Indonesia: Year in Review 2019

Indonesia has sought to stimulate the economy in 2019, with President Joko Widodo, known as Jokowi, outlining significant growth plans after securing his second term in office.

President Widodo won the April 17 election, defeating opponent Prabowo Subianto with 55.5% of the vote.

The incumbent president’s campaign focused on human capital development and the country’s large-scale infrastructure rollout, as well as efforts to increase foreign investment and diversify the economy away from a reliance on natural resources.

President Widodo’s victory came amid a difficult economic environment globally, with the trade war between the US and China leading to a slowdown in commerce and demand across the region.

Indonesian exports were down 7.8% year-on-year between January and the end of October, according to figures from Statistics Indonesia, while the IMF predicted the year-end trade deficit would widen from 0.4% of GDP to 4.6%.
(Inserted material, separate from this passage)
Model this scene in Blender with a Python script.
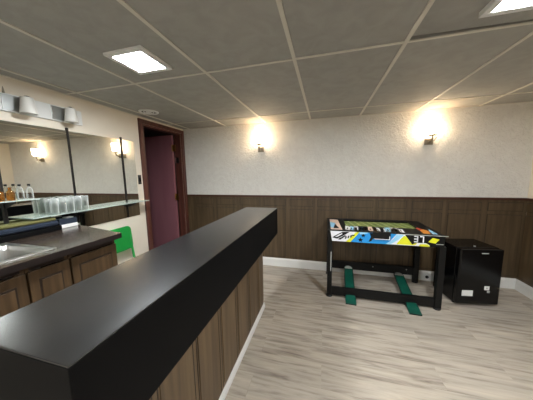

Concerns over trade have weighed slightly on GDP. In October the Ministry of Finance, together with Bank Indonesia (BI), the central bank, projected year-end growth of between 5% and 5.1%, down on government projections of 5.2% and on the lower end of BI’s 5-5.4% target range.

These figures broadly align with the forecasts of international institutions. The IMF and the World Bank both cut their 2019 growth forecasts from 5.2% to 5%, the lowest annual rate since 2016.

"Since 2018 BI has applied a policy mix which led to low inflation and a stable exchange rate in 2019, and allowed for continued economic growth. We will maintain these business-friendly policies in 2020,” Perry Warjiyo, governor of BI, told OBG.

See also: The Report – Indonesia 2019

Rate cuts and investment incentives

In light of the slightly muted outlook, the country has been proactive in trying to stimulate activity.

BI cut interest rates four times in four consecutive months between July and October, lowering the benchmark rate from 6% to 5% over the period in a bid to stimulate lending and improve liquidity.

The rate cuts dovetail with broader plans to boost growth and investment through the expansion of special economic zones (SEZs), a key priority for the administration.

In October officials unveiled plans to simplify tax holiday schemes relating to investments in SEZs. The government hopes to build on the 13 existing SEZs by inaugurating another seven in 2020, including a digital park on Batam Island, and an export-focused zone for electronics, automotive and chemical industries in Central Java.

The authorities hope to attract Rp726trn ($51.5bn) in investment in SEZs by 2030.

Additional reforms include a proposal to progressively reduce the corporate tax rate from 25% to 20%, starting in 2021, and President Widodo has also highlighted plans to relax the country’s negative investment list.

Expansion of digital economy

Another priority for the government has been the development of Indonesia’s digital economy, a sector with significant growth potential.

Central to this was the mid-October launch of the Palapa Ring broadband project, a $1.3bn, 35,000-km, fibre-optic network designed to provide 4G services to the entire archipelago.

In addition to infrastructure upgrades, a number of companies have invested in the domestic ICT sector.

In July it was announced that Japanese investment giant SoftBank – through Singaporean firm Grab – would invest $2bn in Indonesia over the next five years to upgrade digital infrastructure.

The funds will go towards creating a new, environmentally friendly urban transport network based on electric vehicles and geo-mapping, as well as expanding electronic health care services.

Meanwhile, in September Japanese telecoms operator NTT unveiled plans to invest $500m in a new data centre, the company’s third in the country.

Advancements in digital technology are expected to have a widespread effect on the entire economy, benefitting sectors such as agriculture, health care and industry – the latter being a primary focus of the government’s Making Indonesia 4.0 strategy.

“For Indonesia to continue its role as a major player in Asia’s tech industries, we need to pay attention to two things. First, we must have the infrastructure to support the digital ecosystem, and second, we must empower our ICT talent to play a major role in the industry," Muhamad Fajrin, co-founder of local e-commerce company Bukalapak, told OBG.

New capital announcement

In 2019 the government announced plans to relocate its capital city from Jakarta to East Kalimantan, located on the island of Borneo.

The new capital will be located between Samarinda City and the port city of Balikpapan, in what is considered a strategic location in the centre of the Indonesian archipelago.

The government said the relocation would cost an estimated $33bn, to be funded by a mix of state and private investment, and public-private partnerships. Construction could start as early as 2020, with the relocation of civil servants slated to begin in 2024.

While the move will help stimulate economic activity on sparsely populated Borneo, it will also ease pressure on the existing capital, Jakarta. With a population of around 10m, many parts of the city suffer from overcrowding and congestion, and it is also susceptible to floods and sinking due to the overuse of groundwater.